*Source data*

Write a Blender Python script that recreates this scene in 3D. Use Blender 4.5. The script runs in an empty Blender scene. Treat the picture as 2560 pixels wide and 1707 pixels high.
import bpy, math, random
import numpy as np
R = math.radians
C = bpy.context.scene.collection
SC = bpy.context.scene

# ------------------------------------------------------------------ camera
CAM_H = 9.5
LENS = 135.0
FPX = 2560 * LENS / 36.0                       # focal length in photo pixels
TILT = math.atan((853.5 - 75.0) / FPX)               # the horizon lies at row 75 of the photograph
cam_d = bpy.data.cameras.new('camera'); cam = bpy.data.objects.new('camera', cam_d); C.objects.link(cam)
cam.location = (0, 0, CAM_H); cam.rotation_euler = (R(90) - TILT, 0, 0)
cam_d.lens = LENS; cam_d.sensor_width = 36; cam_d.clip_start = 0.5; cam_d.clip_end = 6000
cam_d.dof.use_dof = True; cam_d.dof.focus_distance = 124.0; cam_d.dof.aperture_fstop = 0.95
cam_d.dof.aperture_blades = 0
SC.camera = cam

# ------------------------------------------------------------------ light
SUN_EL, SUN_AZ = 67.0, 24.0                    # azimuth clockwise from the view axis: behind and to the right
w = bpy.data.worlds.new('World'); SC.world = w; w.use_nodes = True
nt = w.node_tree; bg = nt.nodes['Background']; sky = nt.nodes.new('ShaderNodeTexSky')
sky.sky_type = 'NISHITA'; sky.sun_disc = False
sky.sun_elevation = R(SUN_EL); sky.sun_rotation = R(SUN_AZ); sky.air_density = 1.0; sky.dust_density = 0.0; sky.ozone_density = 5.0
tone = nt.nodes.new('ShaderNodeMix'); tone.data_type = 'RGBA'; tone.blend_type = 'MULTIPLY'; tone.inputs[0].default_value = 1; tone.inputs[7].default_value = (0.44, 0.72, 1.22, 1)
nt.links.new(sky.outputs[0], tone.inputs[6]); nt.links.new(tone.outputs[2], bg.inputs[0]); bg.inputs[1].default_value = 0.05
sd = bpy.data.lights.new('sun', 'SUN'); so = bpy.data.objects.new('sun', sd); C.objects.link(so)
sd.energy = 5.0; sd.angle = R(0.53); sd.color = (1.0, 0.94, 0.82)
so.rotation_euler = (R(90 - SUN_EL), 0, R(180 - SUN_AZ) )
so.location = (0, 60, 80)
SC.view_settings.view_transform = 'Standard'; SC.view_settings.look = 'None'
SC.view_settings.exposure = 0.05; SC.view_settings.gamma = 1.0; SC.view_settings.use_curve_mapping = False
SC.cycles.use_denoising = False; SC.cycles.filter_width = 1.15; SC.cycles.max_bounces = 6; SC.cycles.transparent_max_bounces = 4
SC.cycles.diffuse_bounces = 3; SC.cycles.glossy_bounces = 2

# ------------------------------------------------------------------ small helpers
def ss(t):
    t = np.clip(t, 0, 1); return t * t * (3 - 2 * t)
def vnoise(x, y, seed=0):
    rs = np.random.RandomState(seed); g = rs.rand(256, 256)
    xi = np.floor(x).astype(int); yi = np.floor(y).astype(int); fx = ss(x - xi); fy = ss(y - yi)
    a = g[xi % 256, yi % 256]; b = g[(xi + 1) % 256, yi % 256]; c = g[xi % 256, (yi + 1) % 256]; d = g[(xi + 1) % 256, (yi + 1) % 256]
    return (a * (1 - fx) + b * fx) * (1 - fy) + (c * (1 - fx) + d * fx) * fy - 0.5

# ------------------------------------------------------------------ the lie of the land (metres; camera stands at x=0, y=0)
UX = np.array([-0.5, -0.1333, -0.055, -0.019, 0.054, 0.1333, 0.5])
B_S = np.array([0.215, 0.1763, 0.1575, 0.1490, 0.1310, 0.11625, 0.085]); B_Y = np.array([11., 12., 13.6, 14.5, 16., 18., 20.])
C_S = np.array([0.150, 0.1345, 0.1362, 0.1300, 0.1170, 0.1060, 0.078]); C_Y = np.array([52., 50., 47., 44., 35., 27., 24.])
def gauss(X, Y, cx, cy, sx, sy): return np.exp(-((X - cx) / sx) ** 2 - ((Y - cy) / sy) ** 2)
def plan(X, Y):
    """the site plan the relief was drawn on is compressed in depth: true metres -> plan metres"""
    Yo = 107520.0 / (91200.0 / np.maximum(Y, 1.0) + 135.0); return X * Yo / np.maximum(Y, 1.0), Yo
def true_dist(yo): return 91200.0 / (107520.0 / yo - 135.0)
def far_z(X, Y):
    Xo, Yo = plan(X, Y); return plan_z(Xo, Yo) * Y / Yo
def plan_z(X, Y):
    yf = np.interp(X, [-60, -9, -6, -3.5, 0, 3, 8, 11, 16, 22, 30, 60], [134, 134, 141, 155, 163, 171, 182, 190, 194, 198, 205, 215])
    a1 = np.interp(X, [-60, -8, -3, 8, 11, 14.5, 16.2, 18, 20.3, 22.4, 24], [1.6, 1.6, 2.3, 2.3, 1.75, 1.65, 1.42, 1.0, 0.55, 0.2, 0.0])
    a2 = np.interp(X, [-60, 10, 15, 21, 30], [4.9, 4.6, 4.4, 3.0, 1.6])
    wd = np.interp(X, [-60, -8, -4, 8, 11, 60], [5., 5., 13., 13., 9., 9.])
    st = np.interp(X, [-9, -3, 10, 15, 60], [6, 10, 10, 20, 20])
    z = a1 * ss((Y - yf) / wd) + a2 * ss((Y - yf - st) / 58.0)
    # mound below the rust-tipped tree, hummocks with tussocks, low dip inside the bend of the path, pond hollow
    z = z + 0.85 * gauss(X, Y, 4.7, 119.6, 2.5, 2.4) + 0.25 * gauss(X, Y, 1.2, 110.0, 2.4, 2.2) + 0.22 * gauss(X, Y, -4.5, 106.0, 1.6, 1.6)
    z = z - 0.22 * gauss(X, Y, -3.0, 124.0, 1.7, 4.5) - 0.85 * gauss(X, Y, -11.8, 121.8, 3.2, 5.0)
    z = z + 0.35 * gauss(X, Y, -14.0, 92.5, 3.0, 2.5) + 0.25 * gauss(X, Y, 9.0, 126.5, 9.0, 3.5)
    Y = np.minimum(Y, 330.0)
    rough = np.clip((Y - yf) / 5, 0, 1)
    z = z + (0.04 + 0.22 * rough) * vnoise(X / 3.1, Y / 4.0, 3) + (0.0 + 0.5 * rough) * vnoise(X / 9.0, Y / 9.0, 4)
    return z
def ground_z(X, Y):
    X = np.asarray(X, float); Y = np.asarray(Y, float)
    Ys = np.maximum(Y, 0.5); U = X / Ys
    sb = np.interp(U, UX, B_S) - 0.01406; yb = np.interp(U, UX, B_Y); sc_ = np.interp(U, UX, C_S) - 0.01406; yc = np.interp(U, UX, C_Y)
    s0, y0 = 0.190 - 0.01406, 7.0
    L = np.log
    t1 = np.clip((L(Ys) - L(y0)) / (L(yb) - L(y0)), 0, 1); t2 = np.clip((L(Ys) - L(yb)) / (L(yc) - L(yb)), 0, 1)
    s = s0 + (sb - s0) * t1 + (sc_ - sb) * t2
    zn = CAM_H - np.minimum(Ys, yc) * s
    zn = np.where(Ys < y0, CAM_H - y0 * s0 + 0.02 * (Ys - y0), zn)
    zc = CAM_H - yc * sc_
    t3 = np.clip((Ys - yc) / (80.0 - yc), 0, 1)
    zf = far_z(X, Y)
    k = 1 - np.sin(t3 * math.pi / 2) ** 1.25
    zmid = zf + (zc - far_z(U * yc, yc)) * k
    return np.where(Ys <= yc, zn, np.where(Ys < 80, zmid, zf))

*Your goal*
State how many lines of the material contain the string "scene", with no other words.

*Solution for this problem*
3